Das sah das Berufungsgericht – das OLG Celle – anders und verurteilte den Tierarzt zur Zahlung von 44.886,81 € nebst Zinsen an die Klägerin. Das OLG hatte festgestellt, dass der Tierarzt bei einer AKU nicht nur verpflichtet sie, die Untersuchung ordnungsgemäß durchzuführen, sondern er habe seinem Auftraggeber auch deren Ergebnis, insbesondere Auffälligkeiten des Tieres, mitzuteilen. Den so skizzierten Verhaltensanforderungen sei er in Bezug auf den Röntgenbefund in mehrfacher Weise nicht gerecht geworden.

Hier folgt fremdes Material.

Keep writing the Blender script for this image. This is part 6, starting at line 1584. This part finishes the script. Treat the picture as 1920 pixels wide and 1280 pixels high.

Die betreffenden Pflichtverletzungen seien für die Kaufentscheidung der Klägerin auch ursächlich gewesen, weil sie klar sagte, dass sie den Kaufvertrag nicht geschlossen hätte, wenn sie von den Befunden gewusst hätte. Gegen diese Feststellungen habe sich der Beklagte in der ersten Instanz vor dem Landgericht nicht ausreichend und rechtzeitig gewehrt; seine Ausführungen in der 2. Instanz seien daher verspätet und dürften nicht mehr berücksichtigt werden.

Die Revision hatte das OLG nicht zugelassen, sodass sich der Tierarzt wegen der Nichtzulassung beim BGH beschwerte. Die Nichtzulassungsbeschwerde beim BGH hat durchschnittlich nur eine Erfolgsquote von 10 bis 15 % – eine sehr hohe Hürde.

Der Beklagte war trotz dieser ungünstigen Ausgangslage erfolgreich, der BGH hob das Urteil des OLG auf und verwies die Sache direkt an das OLG Celle zurück, weil der Anspruch des Tierarztes auf rechtliches Gehör nach Art. 103 Grundgesetz (GG) verletzt sei.

Der BGH gab den OLG-Richtern schon mit an die Hand, dass sie die Ausführungen des Tierarztes hätten berücksichtigen müssen, auch wenn er sie erst in der Berufung gemacht habe. Schon das LG habe in erster Instanz nicht ausreichend darauf hingewiesen, dass es von dem Tierarzt mehr Details erwartete. Es habe vielmehr den Eindruck erweckt, dass es allein entscheidungserheblich sei, ob das Pferd Mängel habe, die seine Eignung als Dressurpferd beeinträchtigten. Demgegenüber war es für das LG irrelevant, ob der Beklagte jenseits von kaufvertraglich relevanten Mängeln eine Pflicht aus der AKU verletzt habe und diese Pflichtverletzung für den Vertragsschluss der Klägerin dem Verkäufer kausal geworden sei.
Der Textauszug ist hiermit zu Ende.